Alle ventidue in punto il Circolo degli artisti non è ancora pieno. Le persone passeggiano da una parete all’altra, sparse, in attesa che qualcosa accada. È solo dopo pochi minuti dallo scoccare delle ventidue e trenta che si spengono le luci e uno strano silenzio sembra trasformare tutto in una foresta incantata, centinaia di occhi luccicanti rivolti al palco. Loro arrivano come folletti dei fiori, una alla volta, delicate, lievi. Prendono posto in fila dietro le tastiere ed electro-drum, si presentano. Le Au revoir Simone sono arrivate in Italia da Brooklyn. Questa sera, dicono, è la loro prima volta a Roma.
Attaccano subito con un pezzo leggero, dal vecchio repertorio: mentre suonano sorridono ai fotografi, si divertono ad accennare piccoli passi di danza, mentre le loro dita sottili accarezzano i tasti. La sensazione che regalano è quella di un pomeriggio di sole, con una torta di mele sul davanzale di una finestra. Così naive che neppure si sente, all’inizio, la mancanza della chitarra. Solo tastiere e batteria a sostenere le voci leggere e fatate, che mai si alzano al virtuosismo, mai scadono nel banale. Si dischiudono fresche, sottili, nella colonna sonora di un sogno.

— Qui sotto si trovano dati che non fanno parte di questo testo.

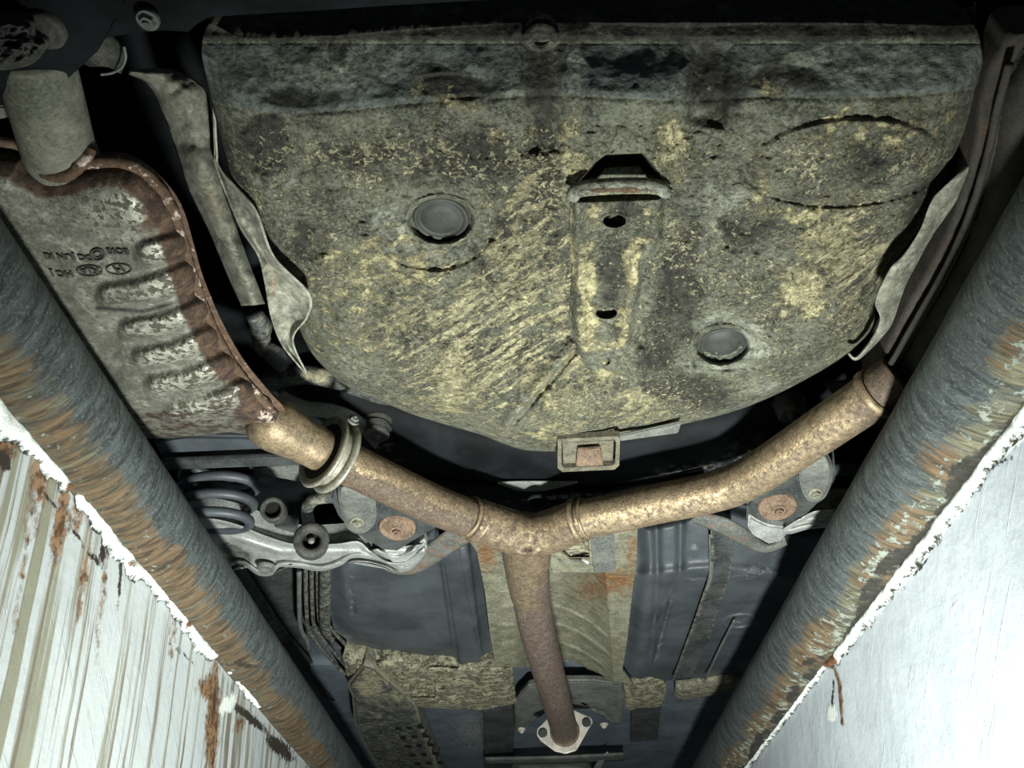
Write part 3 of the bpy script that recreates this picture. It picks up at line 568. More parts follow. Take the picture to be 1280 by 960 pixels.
# ================================================================= MUFFLERS
mf = thing('muffler', 'big stamped grey muffler with rusty seam at left, ribbed lower half', 'muffler', P(150, 400, .11))
MO = [(-330, 175), (0, 185), (45, 205), (70, 212), (105, 200), (150, 197), (185, 212), (212, 238), (228, 268), (240, 310), (252, 350), (272, 400), (300, 450), (334, 492), (354, 512), (366, 524), (358, 545), (346, 552), (318, 545), (285, 541), (250, 545), (170, 548), (100, 541), (0, 525), (-330, 450)]
ribs = [((186, 316), (224, 306), 15), ((138, 370), (180, 364), (238, 342), 15), ((162, 412), (205, 406), (254, 384), 12), ((178, 448), (220, 441), (262, 420), 12), ((195, 482), (235, 476), (282, 454), 12), ((222, 515), (262, 508), (304, 486), 12)]
def ribm(x, y):
    m = np.zeros_like(x)
    for r in ribs: m = np.maximum(m, ss(r[-1] + 7, r[-1] - 9, polyd(x, y, r[:-1])))
    return m
def mz(x, y, d):
    z = .150 - .045 * np.sqrt(np.clip(1 - (1 - np.clip(d / 62, 0, 1)) ** 2, 0, 1))
    z = z - .0085 * ribm(x, y)
    gr = np.zeros_like(x)
    z = z + .0015 * (fbm(x / 40, y / 40, 3) - .5) - .003 * blobs(x, y, [(165, 250, 30, 30)])
    return z
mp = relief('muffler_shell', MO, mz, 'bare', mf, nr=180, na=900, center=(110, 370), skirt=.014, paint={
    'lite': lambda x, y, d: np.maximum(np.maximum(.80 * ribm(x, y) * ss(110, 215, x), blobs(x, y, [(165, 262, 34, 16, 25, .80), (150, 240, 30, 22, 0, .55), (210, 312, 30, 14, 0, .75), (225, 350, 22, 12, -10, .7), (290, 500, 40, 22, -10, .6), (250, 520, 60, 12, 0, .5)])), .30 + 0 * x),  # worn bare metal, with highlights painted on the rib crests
    'dark': lambda x, y, d: np.maximum(blobs(x, y, [(60, 420, 60, 90, 0, .55), (100, 290, 50, 20, 0, .4), (140, 470, 35, 60, 0, .5)]), .7 * np.exp(-(polyd(x, y, [(122, 385), (180, 389), (240, 372)]) / 4) ** 2)),  # rail shadow and a rib's shaded underside painted into the colour
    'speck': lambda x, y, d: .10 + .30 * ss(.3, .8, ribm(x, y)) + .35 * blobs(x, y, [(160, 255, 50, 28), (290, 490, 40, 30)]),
    'rust': lambda x, y, d: np.maximum(1.0 * ss(46, 26, d) * ((x > 60) | (y < 260)) * ss(542, 500, y + (x < 300) * 40), blobs(x, y, [(75, 218, 44, 16, 0, 1), (118, 210, 34, 16, 0, 1), (0, 205, 60, 14, 0, .8), (200, 265, 30, 36, 30, .75), (322, 515, 30, 26, 0, .9)])),
    'rustdark': lambda x, y, d: .50 * ss(46, 30, d), 'pale': lambda x, y, d: blobs(x, y, [(335, 520, 12, 16, 30, .55)])})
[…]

Tra un pezzo e l’altro si divertono a chiacchierare con il pubblico. Erika ed Annie si fermano a contare quanti, tra le prime file, portano gli occhiali, mentre Heather resta più sulle sue, cupa come una bambina a cui è caduto il gelato. Poi scattano una foto dal palco. Sono emozionate, felici, ma soprattutto sincere le tre ragazzine americane che giocano a tessere insieme col suono delle trame di luce.
Onirica come un film di Tim Burton, l’esperienza dall’altro lato del palco, quella di chi le ascolta: una suggestione non casuale, evidentemente, dato che proprio il nome del gruppo è nascosto in una frase di Pee-wee’s Big Adventure, il primo lungometraggio del regista americano.
Per un’ora e un po’ alternano vecchie e nuove canzoni: stupisce la potenza elettronica di alcuni pezzi tratti da Still Night, Still Light, il nuovo album in uscita a maggio e contrasta con l’immagine innocente dei loro volti e i colori tenui dei loro vestitini. A tratti, dal centro della sala, si intravede ballare qualcuno.
Le Au revoir Simone sono brave. Hanno imparato che essere se stesse è il modo più semplice ed immediato per essere originali.
Lo è anche la semplicità, infondo.
Esplorano la strada dell’elettronica attraversando soprattutto le radici del genere, nascoste nel terreno degli anni sessanta, per impadronirsene in modo del tutto peculiare e riuscito. Niente fluorescenze, niente neon, niente pulsazioni estreme da dancefloor. Però una volta abbandonato il palco, sai per certo che pochi istanti prima lì sopra tre ragazze bambine hanno fatto poesia.